I’ve gotta admit that, unless the film has a notable cinematographer or an abundance of special effects, I’m more and more inclined to avoid the crowds and watch it on DVD. Who wants to be surrounded by talking, crunching, snoring, restless, smooching masses providing their own commentaries when you could be at home with the option of the filmmaker‘s commentary? And if you need evidence of a literacy problem in America, note how many people can’t read the Turn Off Your Cell Phone messages. If theaters want to be appealing to patrons, they need to make the place more comfortable, they need to pay projectionists enough so they can hire people that know what they’re doing, and they need to enforce more strictly the No Cell Phones rule.
I once turned and reprimanded a young woman for talking on her cell phone DURING the movie. I said, “Didn’t you read the instructions at the beginning of the film?” She replied, “It said to turn off the ringer on the cell phone. It didn’t say you couldn’t talk on the phone.” Her boyfriend, meanwhile, looked incredibly disinterested in the film… which happened to be Spider-man… on opening day. Twenty minutes into the fast-paced action, I heard him sigh deeply and mutter in complaint, “This is the longest movie.”
I fear for the future of our nation.
- I’M NOT SAD. BUT UNIVERSAL PICTURES IS.
Was the title Cinderella Man too “girly”-sounding for Russell Crowe fans?
- LESSONS FROM A MASTER DIRECTOR
What could you do with a camera in an elevator?

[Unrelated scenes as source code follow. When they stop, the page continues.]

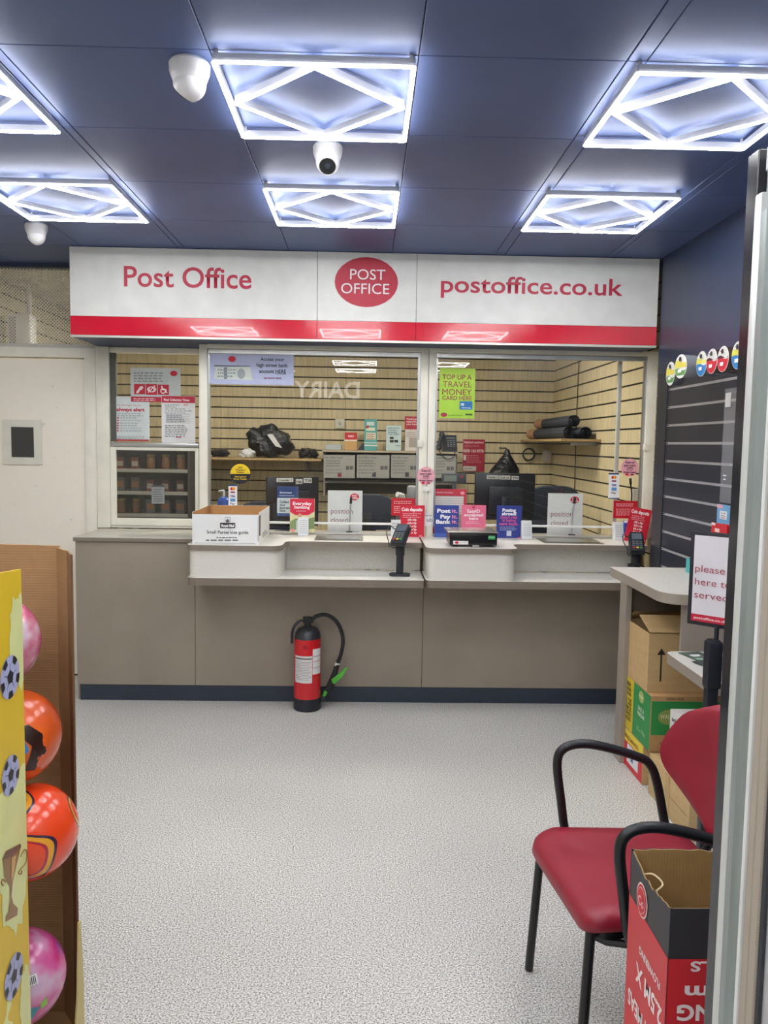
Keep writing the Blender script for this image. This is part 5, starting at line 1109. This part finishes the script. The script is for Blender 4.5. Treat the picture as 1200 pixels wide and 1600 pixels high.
# desk phone on the unit
YPn = 7.42; a, b = PY(683, 699, YPn), PY(715, 671, YPn)
t = thing('desk_phone', 'black corded desk phone beside the middle window post', 'phone', ((a.x+b.x)/2, YPn, ZS)); BKP = M('#23272f', .4); wp = b.x-a.x; hp = b.z-a.z
obj('phone_body', MB().prism([(YPn-.03, ZS), (YPn+.12, ZS), (YPn+.12, ZS+hp*.9), (YPn+.09, ZS+hp*.92), (YPn-.03, ZS+.02)], a.x+wp*.28, b.x, 'x', bev=.004), BKP, t)
ko = obj('display', MB().box(a.x+wp*.48, b.x-wp*.1, YPn+.052, YPn+.058, ZS+hp*.68, ZS+hp*.8, rot=Matrix.Rotation(-.6, 3, 'X')), M('#5a646a', .2), t)
for i in range(3):
    for j in range(4): f_ = .18+.12*j; obj('key', MB().box(a.x+wp*(.52+.14*i), a.x+wp*(.60+.14*i), YPn-.028+f_*.12/.9-.004, YPn-.022+f_*.12/.9, ZS+.02+hp*f_*.85, ZS+.028+hp*f_*.85), M('#6a7078', .5), t)
obj('handset', MB().tube([(a.x+wp*.08, YPn-.035, ZS+.03), (a.x+wp*.12, YPn-.02, ZS+hp*.5), (a.x+wp*.24, YPn+.02, ZS+hp*.98)], .02, 10, smooth=5).sphere((a.x+wp*.07, YPn-.035, ZS+.035), .029, n=16).sphere((a.x+wp*.23, YPn+.02, ZS+hp*.93), .029, n=16), BKP, t)
obj('cord', MB().tube([tuple(PY(*c_, YPn-.10)) for c_ in ((685, 699), (689, 709), (698, 717), (708, 714), (711, 704), (711, 699))], .004, 6, smooth=6), M('#1a1c20', .5), t)
# helpdesk poster
card('helpdesk_poster', 'dark red helpdesk poster on the booth back wall', 'poster', (723, 686.5, 757, 736.5), YW-.022, '#a32036',
     [('t', 'Helpdesk explained', 724.5, 756, 692.5, 3.2, '#e6c0c6', .03), ('t', '0330 123 0778', 724, 755.5, 706.5, 4.2, '#ecd4d6', .03), ('l', 726, 697, 753, 1, 3, '#c07080'), ('l', 729, 712, 753, 4, 3.4, '#c07080'), ('r', 724, 711, 728, 719, '#d8c8c8'), ('r', 723.5, 728.5, 744, 735.5, '#d3cfca'), ('l', 725, 732, 740, 1, 3, '#66666a')])
# bin bag hanging
q = PY(793, 702, 7.6)
pts_b = [(-.02, 0), (.02, 0), (.07, -.10), (.115, -.17), (.115, -.36), (.0, -.40), (-.20, -.34), (-.10, -.17)]
mb = MB(); rr = []
for zf, w0, w1 in ((0, -.018, .018), (-.05, -.035, .035), (-.12, -.09, .075), (-.19, -.16, .105), (-.27, -.21, .105), (-.36, -.22, .10), (-.40, -.12, .06)):
    ring = []
    for i in range(20):
        a = 2*PI*i/20; cx = (w0+w1)/2; hw = (w1-w0)/2; kf = 1+.1*math.sin(3*a+zf*20)
        ring.append(mb.bm.verts.new((q.x+cx+hw*kf*math.cos(a), 7.6+min(.12, hw*.8)*kf*math.sin(a), q.z+zf)))
    rr.append(ring)
for A, B in zip(rr, rr[1:]):
    for i in range(20): mb.bm.faces.new((A[i], A[(i+1) % 20], B[(i+1) % 20], B[i]))
mb.bm.faces.new(rr[0]); mb.bm.faces.new(rr[-1][::-1])
o = tag(obj('bin_bag', mb, BG, None, (q.x, 7.6, q.z), angle=70), 'black plastic bag hanging from the booth slat wall above the right monitor', 'bag')
obj('hook', MB().tube([(q.x-.03, YW-.02, q.z+.01), (q.x-.02, 7.6, q.z+.01), (q.x+.0, 7.58, q.z-.01)], .008, 8), M('#3a3c40', .4), o)
# cable coil
q = PY(826, 710, YW-.03); mb = MB()
for k_ in range(3): mb.tube([(q.x+(.052+.004*k_)*math.cos(a), YW-.03-.006*k_, q.z+(.052+.004*k_)*math.sin(a)) for a in [i*2*PI/20 for i in range(20)]], .0045, 6, closed=True)
tag(obj('cable_coil', mb, M('#24262a', .5), None, (q.x, YW-.03, q.z)), 'coiled dark cable hanging on the booth back wall', 'cable')
# corner shelf with rolled mats on the right booth wall
z5 = PX(870, 687, 1.7).z
t = thing('corner_shelf', 'short wooden shelf in the right corner of the booth', 'shelf', (1.66, 7.0, z5))
ya, yb2 = PX(897, 687, 1.60).y, 7.86
obj('board', MB().box(1.50, XBR-.019, ya, yb2, z5-.02, z5, .002, 1), KW, t); obj('bracket', MB().box(1.60, XBR-.019, ya+.1, ya+.106, z5-.05, z5-.021), M('#8a8c8e', .35, .7), t)
for i, (xx, zz, lb) in enumerate(((1.60, z5+.05, 'dark carpet roll with a tan end, lowest front on the corner shelf'), (1.73, z5+.05, 'dark carpet roll against the right wall on the corner shelf'), (1.66, z5+.145, 'dark carpet roll with a tan end lying on top of the other two'))):
    y0_, y1_ = (6.35, 7.55) if i != 2 else (6.45, 7.5)
    mb = MB(); P_ = [(xx+(.012+.035*u)*math.cos(u*4.5*PI), zz+(.012+.035*u)*math.sin(u*4.5*PI)*.9) for u in [j/40 for j in range(41)]]
    for (p0, p1) in zip(P_, P_[1:]): mb.face([(p0[0], y0_, p0[1]), (p1[0], y0_, p1[1]), (p1[0], y1_, p1[1]), (p0[0], y1_, p0[1])])
    o_ = thing('rolled_mat', lb, 'mat', (xx, (y0_+y1_)/2, zz-.047), 'rolled mats on the corner shelf')
    obj('spiral_layers', mb, M('#2c313a', .8), o_)
    obj('outer_layer', MB().tube([(xx, y0_+.02, zz), (xx, y1_, zz)], .047, 20, caps=False), M('#30353f', .85), o_)
    obj('tan_end', MB().lathe([(.047, 0), (.046, .12), (.03, .16), (.001, .165)], (xx, y1_, zz), 20, (-.35, 1, 0)), M('#a5805a', .8), o_)
# junction box with tag
q = PX(855, 711, XBR-.02) if 0 else PY(855, 711, 7.78)
t = thing('cable_tag', 'small white tag hanging in the right corner of the booth', 'tag', (q.x, 7.8, q.z)); obj('tag_body', MB().box(q.x-.045, q.x+.04, 7.79, 7.80, q.z-.06, q.z+.05, .003, rot=Matrix.Rotation(.2, 3, 'Y')), M('#bdbcb6', .5), t); obj('string', MB().tube([(q.x-.02, 7.795, q.z+.04), (q.x-.03, 7.795, q.z+.13)], .002, 5), M('#777'), t)
tag(obj('wall_cable', MB().tube([tuple(PX(x_, y_, XBR-.03)) for x_, y_ in ((905, 548), (903, 600), (900, 680), (897, 790))], .004, 6), M('#33322f', .5), None, tuple(PX(900, 680, XBR-.03))), 'thin dark cable running down the right slat wall of the booth', 'cable')
# aluminium upright behind right glass
q = PY(966, 650, YG+.10); zz0 = PY(955, 842, YG+.1).z
tag(obj('screen_upright', MB().box(q.x-.012, q.x+.012, YG+.09, YG+.115, .998, 2.16, .003), M('#c9c9c2', .35, .3), None, (q.x, YG+.1, 1.0)), 'pale aluminium upright behind the right counter glass', 'post')
# weighing display on a pole
YD = 5.9; a, b = PY(690, 755, YD), PY(728.5, 740, YD)
t = thing('weight_display', 'grey digital weight display on a pole behind the right counter glass', 'display', ((a.x+b.x)/2, YD, .931))
hd = obj('display_head', MB().box(a.x, b.x, YD-.02, YD+.02, a.z, b.z, .006), M('#3f444b', .4), t)
obj('display_window', MB().box(a.x+.015, a.x+(b.x-a.x)*.6, YD-.0215, YD-.0205, a.z+.015, b.z-.015), M('#7d8c86', .2), hd); obj('red_oval', MB().disc((b.x-.035, YD-.0215, b.z-.022), .012, .009), M('#b03a4a'), hd)
obj('pole', MB().cyl(((a.x+b.x)/2, YD, .944), ((a.x+b.x)/2, YD, a.z+.005), .014), M('#55595f', .4), t); obj('base', MB().box((a.x+b.x)/2-.06, (a.x+b.x)/2+.06, YD-.05, YD+.05, .931, .944, .003), M('#3a3d42', .4), t)
# sanitiser bottle, printer, papers on the clerk desk
q = PY(350, 792, 5.4)
t = thing('sanitiser_bottle', 'blue pump bottle behind the glass above the parcel box', 'bottle', (q.x, 5.4, .931)); hq = PY(350, 778, 5.4).z
obj('bottle_body', MB().lathe([(.04, .931), (.043, .95), (.043, hq-.02), (.03, hq), (.015, hq+.01)], (q.x, 5.4, 0), 24), M('#2c4fa0', .2), t); obj('pump', MB().cyl((q.x, 5.4, hq+.005), (q.x, 5.4, hq+.05), .008).tube([(q.x, 5.4, hq+.05), (q.x-.035, 5.39, hq+.045)], .005, 6), M('#d0d4d8', .4), t)
q = PY(640, 790, 6.1)
t = thing('receipt_printer', 'grey and white receipt printer behind the left coin leaflet', 'printer', (q.x, 6.1, .9)); 
obj('printer_body', MB().box(q.x-.10, q.x+.14, 6.0, 6.2, .90, 1.14, .02), M('#4e5157', .5), t); obj('paper', MB().tube([(q.x-.05, 6.05, 1.14), (q.x-.06, 6.03, 1.19), (q.x-.1, 6.0, 1.2)], .02, 8), M('#c6c8c8', .6), t); obj('cover', MB().box(q.x-.02, q.x+.13, 6.02, 6.18, 1.14, 1.26, .02), M('#7e8287', .5), t)
t = thing('side_table', 'low side table in the booth carrying the receipt printer', 'table', (q.x, 6.1, 0)); obj('table_top', MB().box(q.x-.25, q.x+.25, 5.97, 6.32, .875, .899, .003), M('#6d675f', .5), t)
for sx in (-.23, .23):
    for yy_ in (5.99, 6.3): obj('leg', MB().box(q.x+sx-.012, q.x+sx+.012, yy_-.012, yy_+.012, 0, .874), M('#44413c', .5), t)
q = PY(992, 778, 5.3)
tag(obj('receipt_paper', MB().box(q.x-.02, q.x+.05, 5.28, 5.30, .999, q.z+.06, .002, 1), M('#c9c9c6', .6), None, (q.x, 5.29, 1.0)), 'pale paper standing behind the right red notice', 'paper')
card('blue_pack', 'small blue and white pack beside the right white speaker', 'pack', (975, 813, 986, 838), 5.0, '#2c4ba0', [('r', 975, 813, 986, 817, '#dcdfe6'), ('p', [(976, 835), (985, 822), (986, 828), (979, 837)], '#d7dbe8')], th=.02)
# dark shelves of jars added behind the sash in place of reflected shelves
t0_ = thing('reflection_shelving', 'dark shelving unit with price strips, added behind the lower sash for reflected shelves', 'shelving', (-1.55, 6.9, 0))
xs0, xs1, ys0, ys1 = -2.56, -1.41, 6.55, 6.9
obj('side_board', MB().box(xs0, xs0+.02, ys0, ys1, 0, 1.56), M('#3a352f', .6), t0_); obj('side_board', MB().box(xs1-.02, xs1, ys0, ys1, 0, 1.56), M('#3a352f', .6), t0_); obj('rear_board', MB().box(xs0+.02, xs1-.02, ys1-.015, ys1, 0, 1.55), M('#33302c', .7), t0_)
lv = [.62, .80, .98, 1.16, 1.34, 1.545]
for z_ in lv:
    s_ = obj('shelf_board', MB().box(xs0+.021, xs1-.021, ys0, ys1-.016, z_-.018, z_), M('#5a4c3a', .6), t0_)
    obj('price_strip', MB().box(xs0+.021, xs1-.021, ys0-.006, ys0-.001, z_-.026, z_+.002), M('#8f8f8c', .4), s_)
jar = thing('jar', '', 'jar', (0, 0, 0)); obj('jar_body', MB().lathe([(.032, 0), (.036, .01), (.036, .085), (.028, .098)], (0, 0, 0), 16), M('#6b4a2a', .25), jar, local=True); obj('lid', MB().lathe([(.03, .098), (.03, .115), (.028, .117)], (0, 0, 0), 16), M('#8a7a30', .4), jar, local=True)
jar2 = thing('carton_pack', '', 'pack', (0, 0, 0)); obj('pack_body', MB().box(-.035, .035, -.03, .03, 0, .11, .001, 1), M('#4c4f55', .5), jar2, local=True); obj('front_print', MB().box(-.028, .028, -.0312, -.0302, .03, .08), M('#8a5a30', .5), jar2, local=True)
jar3 = thing('carton_pack', '', 'pack', (0, 0, 0)); obj('pack_body', MB().box(-.03, .03, -.03, .03, 0, .09, .001, 1), M('#5c2b26', .5), jar3, local=True); obj('front_print', MB().box(-.024, .024, -.0312, -.0302, .02, .06), M('#9a9488', .5), jar3, local=True)
names = {0: ('brown jars with olive lids on the dark shelving', 'brown jar with an olive lid'), 1: ('grey packs with orange print on the dark shelving', 'grey pack with orange print'), 2: ('dark red packs on the dark shelving', 'dark red pack with a pale print')}
rows_ = ['lowest stocked', 'second', 'third', 'fourth', 'fifth']
firsts = {}
for li, z_ in enumerate(lv[:5]):
    for k_ in range(9):
        kind_ = (li+ (k_//3)) % 3; src = (jar, jar2, jar3)[kind_]; x_ = xs0+.09+k_*.121; g_, nm_ = names[kind_]
        lb_ = nm_+' on the '+rows_[li]+' shelf of the added shelving'; gg = g_+', '+rows_[li]+' shelf'
        if kind_ not in firsts: firsts[kind_] = 1; src.location = (x_, ys0+.08, z_+.001); src['label'] = lb_; src['group'] = gg
        else: dup(src, (x_, ys0+.08, z_+.001), lb_, gg)
# shop end wall behind the photographer: seen only as a reflection in the glass
t = thing('aisle_sign', 'white letters on a dark board, seen mirrored in the counter glass', 'sign', (-.6, -2.98, 2.1))
obj('board', MB().box(-1.6, 1.4, -2.999, -2.98, 2.15, 2.66), M('#55585c', .5), t)
text(t, 'DAIRY', (-.64, -2.975, 2.30), .27, M('#ffffff', .5, emit=3.2, kind='plain'), 1.05, .02, rz=PI)  # plain white letters given a glow so their mirror image shows in the glass
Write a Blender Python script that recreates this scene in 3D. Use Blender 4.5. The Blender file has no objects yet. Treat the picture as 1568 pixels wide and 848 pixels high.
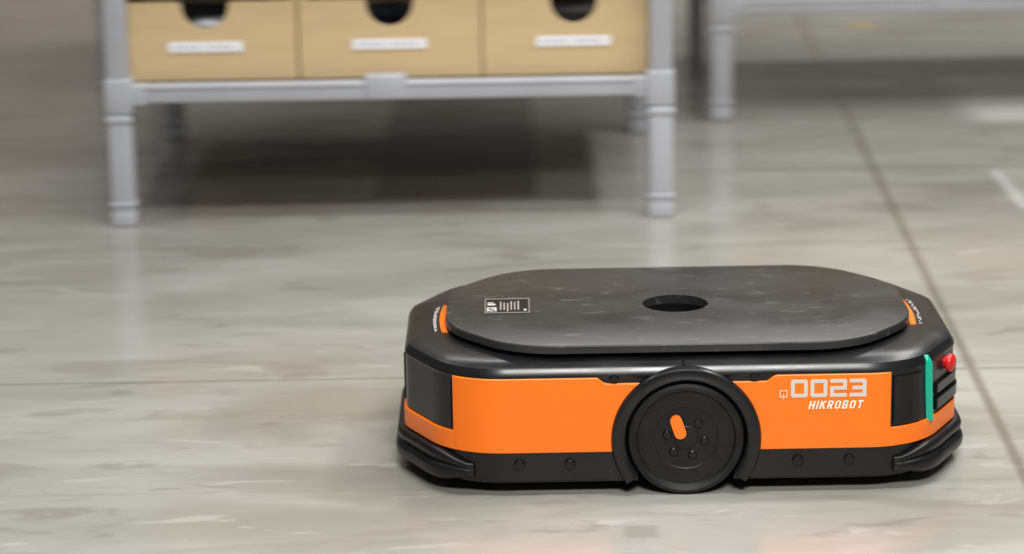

- CRITERION COLLECTION FANS… SIGN UP!
The label has a newsletter now.
The Cinderella Man article goes back to our earlier discussion. The things that have bothered us run contrary to fundamental truths. The film is well made and entertaining, but leaves us hungry shortly thereafter. It is a film that promises to fill us up, so we are disappointed. Too bad, because there is so much about the film to like…
By comparison, just saw Batman Begins…WOW!!! Even worth sitting through all the credits, even they end dramatically! Not with a surprise last act or anything like that, just the music and the title appearing. My son and I saw it together while many of the women in our church were away on retreat this weekend. We agreed that this is a big screen movie. We also agreed that we wanted to see it again. Jeffrey’s review outlined things well, but this film had a feeling about it that made it good. Several funny one-liners too. Film does a great job of showing the progression of Bruce Wayne’s attitude about crime fighting.
Fantastic 4 trailer looked promising and the Dukes of Hazard trailer looked AWEFUL!! Even the trailer was boring, Ha! How often does that happen when cars are racing around and guns are shooting and stuff like that? Sky High looked like it could be fun – super heroes are back, boys and girls, that is for sure!
Kiarostami’s workshop could’ve been called “Elevtor ’05”.
I watched The Lord of the Rings on Christmas Eve a few years ago – it was a night out with my wife, during the last year of Seminary. Had a couple of eight or nine year old kids right behind me, kicking my seat the whole time – oh, did I mention this was the midnight showing?
The ‘money bit’? As the movie ended, one of the kids was overheard to say – loudly – “what a stupid ending to a movie!”
I’m a pastor – and just about said something I would have regretted. Fortunately, my wife, who’s the brains of the family, stopped my before I wound up on the 10 o’clock news . . .
Interesting, I’ll look forward to it.
By the way, who won the Ben Hur contest?
See my reply to your previous inquiry about that on the earlier post…
Craig is great in Layer Cake, too. I haven’t cared about James Bond in a long time, but this is an interesting development.